Task statement: Begin with the first line of the listing and quote every line through the one containing "sc = bpy.context.scene"; give only those lines.

[Data listing]
==========
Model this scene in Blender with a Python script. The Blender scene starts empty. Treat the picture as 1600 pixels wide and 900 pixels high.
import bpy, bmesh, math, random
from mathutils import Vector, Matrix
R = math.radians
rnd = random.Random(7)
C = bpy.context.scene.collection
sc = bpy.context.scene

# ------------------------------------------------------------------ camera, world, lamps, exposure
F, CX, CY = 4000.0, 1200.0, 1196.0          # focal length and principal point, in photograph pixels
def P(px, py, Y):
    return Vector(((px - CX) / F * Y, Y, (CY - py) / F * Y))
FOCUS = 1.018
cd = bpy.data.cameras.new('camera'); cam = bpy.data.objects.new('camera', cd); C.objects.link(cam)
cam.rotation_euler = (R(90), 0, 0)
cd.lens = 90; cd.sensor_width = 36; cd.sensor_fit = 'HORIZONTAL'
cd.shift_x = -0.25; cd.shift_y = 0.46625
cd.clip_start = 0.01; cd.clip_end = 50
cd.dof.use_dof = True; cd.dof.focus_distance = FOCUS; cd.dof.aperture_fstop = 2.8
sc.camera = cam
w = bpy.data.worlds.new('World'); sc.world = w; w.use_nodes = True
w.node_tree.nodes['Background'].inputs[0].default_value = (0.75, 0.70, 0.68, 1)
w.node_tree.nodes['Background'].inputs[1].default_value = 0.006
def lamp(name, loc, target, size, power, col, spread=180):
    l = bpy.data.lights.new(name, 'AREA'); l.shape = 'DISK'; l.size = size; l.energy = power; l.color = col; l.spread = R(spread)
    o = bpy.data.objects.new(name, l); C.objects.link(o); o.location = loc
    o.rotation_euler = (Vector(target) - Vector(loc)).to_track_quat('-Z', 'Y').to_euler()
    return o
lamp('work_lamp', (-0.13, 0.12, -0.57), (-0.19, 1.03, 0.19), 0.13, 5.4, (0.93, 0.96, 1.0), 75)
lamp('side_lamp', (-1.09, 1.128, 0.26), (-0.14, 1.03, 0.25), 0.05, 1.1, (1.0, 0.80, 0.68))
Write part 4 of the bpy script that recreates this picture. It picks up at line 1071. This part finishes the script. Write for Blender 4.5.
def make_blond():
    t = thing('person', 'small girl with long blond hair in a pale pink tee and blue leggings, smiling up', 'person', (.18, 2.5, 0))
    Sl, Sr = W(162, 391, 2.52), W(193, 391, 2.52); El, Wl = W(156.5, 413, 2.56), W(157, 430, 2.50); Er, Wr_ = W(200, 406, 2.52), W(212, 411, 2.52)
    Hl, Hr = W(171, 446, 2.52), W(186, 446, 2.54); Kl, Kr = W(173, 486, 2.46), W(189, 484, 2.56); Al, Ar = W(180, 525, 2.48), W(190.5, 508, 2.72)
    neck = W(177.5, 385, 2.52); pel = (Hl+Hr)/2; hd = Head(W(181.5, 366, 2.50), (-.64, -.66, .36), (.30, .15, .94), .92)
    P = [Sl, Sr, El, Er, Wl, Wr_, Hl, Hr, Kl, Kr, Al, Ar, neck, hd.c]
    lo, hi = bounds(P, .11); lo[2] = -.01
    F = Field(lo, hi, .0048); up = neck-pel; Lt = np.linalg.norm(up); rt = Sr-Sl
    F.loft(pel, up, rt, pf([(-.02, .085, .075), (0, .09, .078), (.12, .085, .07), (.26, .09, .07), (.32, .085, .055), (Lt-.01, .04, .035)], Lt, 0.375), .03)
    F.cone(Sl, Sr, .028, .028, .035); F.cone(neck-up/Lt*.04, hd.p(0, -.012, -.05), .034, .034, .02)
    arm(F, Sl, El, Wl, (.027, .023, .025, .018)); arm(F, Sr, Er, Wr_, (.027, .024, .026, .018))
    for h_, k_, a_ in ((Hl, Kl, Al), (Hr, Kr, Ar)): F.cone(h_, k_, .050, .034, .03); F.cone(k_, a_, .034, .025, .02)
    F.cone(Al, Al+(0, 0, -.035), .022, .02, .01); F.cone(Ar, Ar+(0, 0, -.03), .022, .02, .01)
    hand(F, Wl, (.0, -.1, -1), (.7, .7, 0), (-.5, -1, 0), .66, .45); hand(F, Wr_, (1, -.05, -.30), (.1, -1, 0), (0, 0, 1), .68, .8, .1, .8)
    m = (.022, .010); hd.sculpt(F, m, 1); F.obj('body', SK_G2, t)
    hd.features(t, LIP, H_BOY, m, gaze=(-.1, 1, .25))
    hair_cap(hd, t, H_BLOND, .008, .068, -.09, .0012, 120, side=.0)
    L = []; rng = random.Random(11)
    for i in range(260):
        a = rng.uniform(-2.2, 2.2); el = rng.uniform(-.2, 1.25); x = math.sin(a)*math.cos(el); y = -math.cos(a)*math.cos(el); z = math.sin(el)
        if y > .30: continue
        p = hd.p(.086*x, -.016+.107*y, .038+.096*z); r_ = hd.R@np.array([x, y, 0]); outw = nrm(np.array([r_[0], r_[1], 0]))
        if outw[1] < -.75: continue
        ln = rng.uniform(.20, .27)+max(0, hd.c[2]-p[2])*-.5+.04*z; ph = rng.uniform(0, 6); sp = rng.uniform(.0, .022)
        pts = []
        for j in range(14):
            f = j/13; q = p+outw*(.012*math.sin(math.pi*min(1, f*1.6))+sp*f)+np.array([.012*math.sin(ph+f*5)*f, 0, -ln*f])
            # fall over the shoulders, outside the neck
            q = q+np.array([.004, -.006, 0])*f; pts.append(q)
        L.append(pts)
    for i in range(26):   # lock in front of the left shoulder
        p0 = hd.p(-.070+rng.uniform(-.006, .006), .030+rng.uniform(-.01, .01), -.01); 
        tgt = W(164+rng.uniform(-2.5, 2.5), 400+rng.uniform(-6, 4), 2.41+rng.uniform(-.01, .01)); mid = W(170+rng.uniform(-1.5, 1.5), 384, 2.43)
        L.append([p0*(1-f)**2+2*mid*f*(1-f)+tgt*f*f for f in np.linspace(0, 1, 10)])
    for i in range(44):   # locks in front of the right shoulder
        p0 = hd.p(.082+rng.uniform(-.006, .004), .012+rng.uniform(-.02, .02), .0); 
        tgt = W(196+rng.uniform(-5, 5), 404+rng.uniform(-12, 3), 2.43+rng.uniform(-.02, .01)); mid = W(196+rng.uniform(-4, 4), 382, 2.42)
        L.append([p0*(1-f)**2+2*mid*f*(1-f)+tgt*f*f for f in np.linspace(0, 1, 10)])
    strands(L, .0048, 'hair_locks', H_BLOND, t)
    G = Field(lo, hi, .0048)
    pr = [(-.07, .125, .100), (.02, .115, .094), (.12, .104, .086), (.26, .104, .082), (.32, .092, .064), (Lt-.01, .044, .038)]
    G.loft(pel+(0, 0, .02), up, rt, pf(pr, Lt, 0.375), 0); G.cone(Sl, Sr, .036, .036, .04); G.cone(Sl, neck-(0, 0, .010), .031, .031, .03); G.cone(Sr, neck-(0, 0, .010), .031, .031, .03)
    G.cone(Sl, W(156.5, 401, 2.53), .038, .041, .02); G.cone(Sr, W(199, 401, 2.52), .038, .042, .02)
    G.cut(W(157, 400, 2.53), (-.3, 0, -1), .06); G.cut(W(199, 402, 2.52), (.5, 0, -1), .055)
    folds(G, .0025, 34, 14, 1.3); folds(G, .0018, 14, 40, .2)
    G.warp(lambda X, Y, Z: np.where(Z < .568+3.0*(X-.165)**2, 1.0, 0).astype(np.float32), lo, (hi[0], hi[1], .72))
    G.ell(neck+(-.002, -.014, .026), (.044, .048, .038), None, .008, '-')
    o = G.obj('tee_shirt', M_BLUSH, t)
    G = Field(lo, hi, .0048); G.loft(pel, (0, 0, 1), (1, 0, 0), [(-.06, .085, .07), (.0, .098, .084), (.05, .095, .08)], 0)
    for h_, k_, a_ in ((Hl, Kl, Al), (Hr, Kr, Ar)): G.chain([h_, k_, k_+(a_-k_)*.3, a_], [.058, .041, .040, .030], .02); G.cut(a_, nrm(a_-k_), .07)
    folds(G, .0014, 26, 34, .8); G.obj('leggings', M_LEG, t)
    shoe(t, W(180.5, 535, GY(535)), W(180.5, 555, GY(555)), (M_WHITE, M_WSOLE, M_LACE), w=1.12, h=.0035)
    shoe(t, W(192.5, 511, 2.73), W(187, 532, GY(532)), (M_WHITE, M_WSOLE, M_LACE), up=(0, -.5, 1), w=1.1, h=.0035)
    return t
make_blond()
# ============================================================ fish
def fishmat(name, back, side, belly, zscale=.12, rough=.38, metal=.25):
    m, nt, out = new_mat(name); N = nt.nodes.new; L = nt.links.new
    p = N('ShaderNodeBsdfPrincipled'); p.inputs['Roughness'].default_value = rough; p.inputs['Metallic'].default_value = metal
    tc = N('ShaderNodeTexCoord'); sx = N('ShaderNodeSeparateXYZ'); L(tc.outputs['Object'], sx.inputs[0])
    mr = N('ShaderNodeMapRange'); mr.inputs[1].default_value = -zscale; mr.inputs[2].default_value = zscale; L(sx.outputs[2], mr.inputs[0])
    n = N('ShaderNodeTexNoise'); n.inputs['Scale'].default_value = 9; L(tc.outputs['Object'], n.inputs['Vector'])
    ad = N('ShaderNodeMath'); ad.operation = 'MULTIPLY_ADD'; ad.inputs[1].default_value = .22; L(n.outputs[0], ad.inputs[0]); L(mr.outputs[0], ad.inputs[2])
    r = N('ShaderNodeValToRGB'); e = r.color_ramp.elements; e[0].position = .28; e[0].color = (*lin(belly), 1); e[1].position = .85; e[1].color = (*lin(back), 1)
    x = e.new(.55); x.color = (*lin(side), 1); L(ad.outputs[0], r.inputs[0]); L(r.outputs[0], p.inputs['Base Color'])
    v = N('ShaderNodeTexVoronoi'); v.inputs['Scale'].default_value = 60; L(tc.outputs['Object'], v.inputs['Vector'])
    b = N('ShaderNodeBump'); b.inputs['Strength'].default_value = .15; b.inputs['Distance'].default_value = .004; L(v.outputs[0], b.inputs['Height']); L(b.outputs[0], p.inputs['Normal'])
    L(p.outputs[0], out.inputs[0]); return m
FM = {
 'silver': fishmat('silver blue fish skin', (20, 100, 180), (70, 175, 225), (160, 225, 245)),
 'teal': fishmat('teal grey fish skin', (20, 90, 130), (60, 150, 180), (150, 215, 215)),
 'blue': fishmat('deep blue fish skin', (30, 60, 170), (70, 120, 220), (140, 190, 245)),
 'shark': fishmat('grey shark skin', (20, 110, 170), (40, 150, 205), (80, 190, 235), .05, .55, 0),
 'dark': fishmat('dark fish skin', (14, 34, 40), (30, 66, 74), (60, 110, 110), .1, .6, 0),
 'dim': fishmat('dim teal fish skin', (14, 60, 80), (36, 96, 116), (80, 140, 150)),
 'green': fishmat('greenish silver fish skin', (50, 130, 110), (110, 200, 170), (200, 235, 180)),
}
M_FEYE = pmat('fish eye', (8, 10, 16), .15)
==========
Written response:
Model this scene in Blender with a Python script. The Blender scene starts empty. Treat the picture as 1600 pixels wide and 900 pixels high.
import bpy, bmesh, math, random
from mathutils import Vector, Matrix
R = math.radians
rnd = random.Random(7)
C = bpy.context.scene.collection
sc = bpy.context.scene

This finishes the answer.